Jeff gets up at 5am to get ready for his deliveries ... and that's when I get up too, so yay, we said goodbyes and he gave me expired cookies and I packed the bike and headed early onto the Blue Ridge Parkway.
I've been a bit hesitant about taking it, truth be told: with a speed limit of 45mph and 'many overlooks' and lots of trees, would it really be that scenic and uncrowded. Well, yeah. That section heading northeast of Asheville just kept climbing and climbing into the mountains, alongside cliffs, following ridge lines through the mists, it felt a bit like other 'scenic highways' (ahem, the North Cascades Highway) but not one I'd expect east of the Mississippi. It was refreshingly cool, almost too cool, and best of all: NO TRAFFIC at 8am, except some go-getter bicyclists.
I turned off after a bit and went up Mt Mitchell and felt cold for the last little walk to the top--so cold I put on my wool longsleeve shirt for the first time, it was a bit breezy but only 50F and yeah, I was cold. The mountain itself is covered in an odd type of fir and definitely feels more New England than North Carolina. I enjoyed just looking around, and then got back on the Parkway north towards Boone, tootling along at just about 45mph. I found I really couldn't go much faster without hitting a pothole now and then, and it just felt rushed... the swaying of the curves was very calming, so much so I felt like I was drifting off. Probably didn't help that I was listening to Air's Moon Safari which is dreamy enough as it is.
That dreamy state lasted maybe 30 minutes, of course, until Other People. Today's car model to hate on is the Honda CR-Vs. Why so many, and why so many going 25mph except when you want to pass them on one of the very rare passing spots? By the time I got to Blowing Rock for lunch, it wasn't even much worth passing them... 30 seconds of blissful no-one-in-front, and then some one pulling into traffic from an overlook at a pace not much faster than I can ride a tricycle. And That last bit around Linn Cove Viaduct was not a joyful ride either--a couple of cars had stopped on the bridge and people hopped out to take pictures. It's a concrete bridge folks--no one is going to look at your pictures and think you're amazing for being on that particularly unscenic chunk of gray concrete.

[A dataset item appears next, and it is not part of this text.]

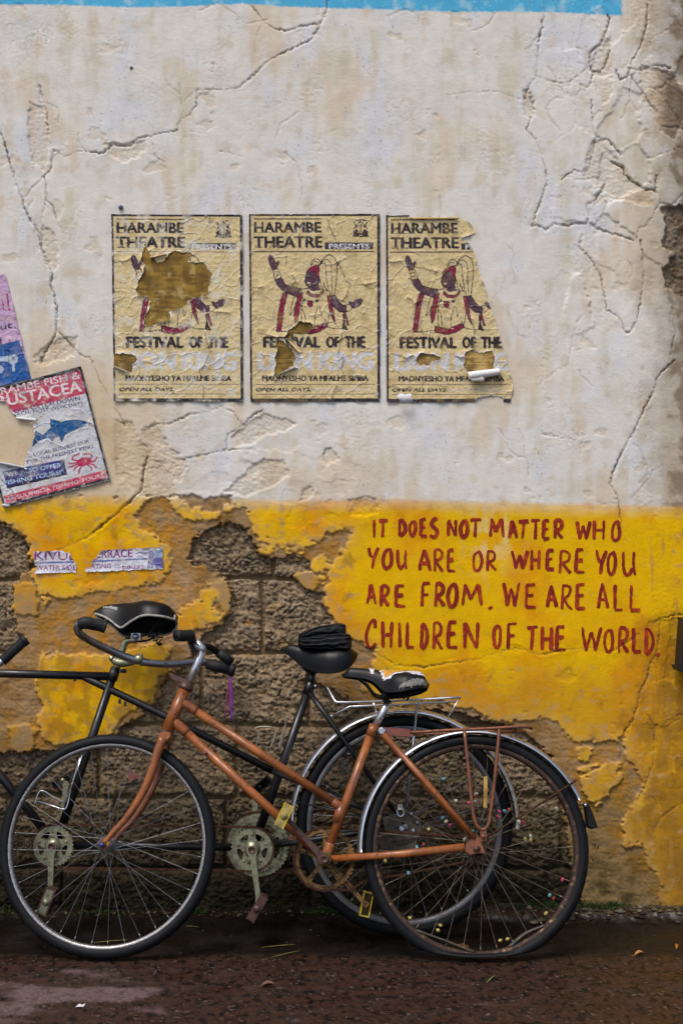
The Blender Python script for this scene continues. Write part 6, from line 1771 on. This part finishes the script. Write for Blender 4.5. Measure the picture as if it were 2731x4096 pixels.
# mudguard with its stays and flap
fender(orb, DX, ru_, rv_, rax2, 0.378, 24, 182, M['chrome'], 0.026)
fl = MB()
fp_ = [(2338, 3214), (2352, 3212), (2368, 3246), (2386, 3296), (2390, 3308), (2370, 3316), (2350, 3306), (2346, 3260)]
fl.prism(OP.pts(fp_, 0.024), -on * 0.048, bevel=0.003); fl.build('mud_flap', M['cavity'], orb)
MB().tube([OP.pt(2340, 3220, 0.024), OP.pt(2340, 3220, 0.030)], 0.005, 10).build('flap_bolt', M['chrome'], orb)
for s in (1, -1):
    tube(orb, [OP.pt(1940, 3352, 0.066 * s), OP.pt(2120, 3240, 0.055 * s), OP.pt(2300, 3124, 0.030 * s)], 0.0036, M['rust'], 'mudguard_stay', 8)
# luggage rack
rk2 = MB()
for w0 in (0.055, -0.055):
    rk2.tube(spline(OP.pts([(1640, 2929, w0 * 0.4), (1700, 2927, w0 * 0.8), (1780, 2922, w0), (1960, 2914, w0), (2056, 2908, w0), (2112, 2908, w0 * 0.9), (2124, 2914, w0 * 0.6)]), 4), 0.0056, 9)
    rk2.tube(OP.pts([(1650, 2938, w0 * 0.2), (1760, 2934, w0 * 0.35), (2100, 2926, w0 * 0.35)]), 0.0042, 7)
rk2.tube(OP.pts([(2124, 2914, 0.033), (2124, 2914, -0.033)]), 0.0056, 9)
for x_, y_ in ((1856, 2922), (1994, 2914), (2056, 2912)):
    rk2.tube(OP.pts([(x_, y_, 0.055), (x_, y_, -0.055)]), 0.0046, 8)
rk2.build('luggage_rack', M['rust_copper'], orb)
for s in (1, -1):
    tube(orb, OP.pts([(1856, 2922, 0.055 * s), (1874, 3090, 0.064 * s), (1890, 3240, 0.072 * s), (1904, 3298, 0.074 * s), (1930, 3319, 0.075 * s), (1952, 3298, 0.074 * s), (1962, 3240, 0.072 * s), (1980, 3090, 0.064 * s), (1996, 2916, 0.055 * s)]), 0.0058, M['rust_copper'], 'rack_strut', 10, 5)
    tb_ = MB().box(OP.pt(1932, 3338, 0.075 * s), OP.u * 0.010, OP.t * 0.020, on * 0.003); tb_.tube([OP.pt(1932, 3346, 0.078 * s), OP.pt(1932, 3346, 0.086 * s)], 0.007, 8); tb_.build('strut_tab', M['rust_copper'], orb)
MB().box(0.5 * (OP.pt(1528, 2926) + OP.pt(1640, 2932)), 0.5 * (OP.pt(1640, 2932) - OP.pt(1522, 2924)), OP.t * 0.013, on * 0.010, 0.004).build('rack_mount', M['red_plate'], orb)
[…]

Blowing Rock looked cute as a town but was cramped and confusing, with construction of something in a trench down the middle of the main drag, and every parking space was at an odd incline, so nope sorry no lunch there, going into Boone and finding a sandwich and seeing what my Garmin was suddenly nagging me about with slow traffic and delays ahead on the Parkway past Boone. Erm uh, what is it? A weird GPS glitch? Nope! I had the bright idea to check the NPS website for the parkway and yep: a construction detour, a long one, 25 miles or more. Whelp, guess I'll make my way to wherever I pillow I plop my head onto tonight without the Full Parkway Experience... not that I was eager to travel the still-200-plus miles to Roanoke at 30mph behind a gaggle of CR-Vs.
Anyways, after Boone it was a pleasant ride on US221 to VA 8 with some really good motorcycling sections (like into Floyd) with a Food Lion stop in Galax for fluids, and boom after 2.2 miles on I-81 I was at the hotel.
A good touring day--interesting sites, cool to warm with no rain, and despite my whinging here, there was not really any traffic at all except for the hour before Blowing Rock. That's a better journey by far than a couple hundred miles on I-81, the unappealing alternative.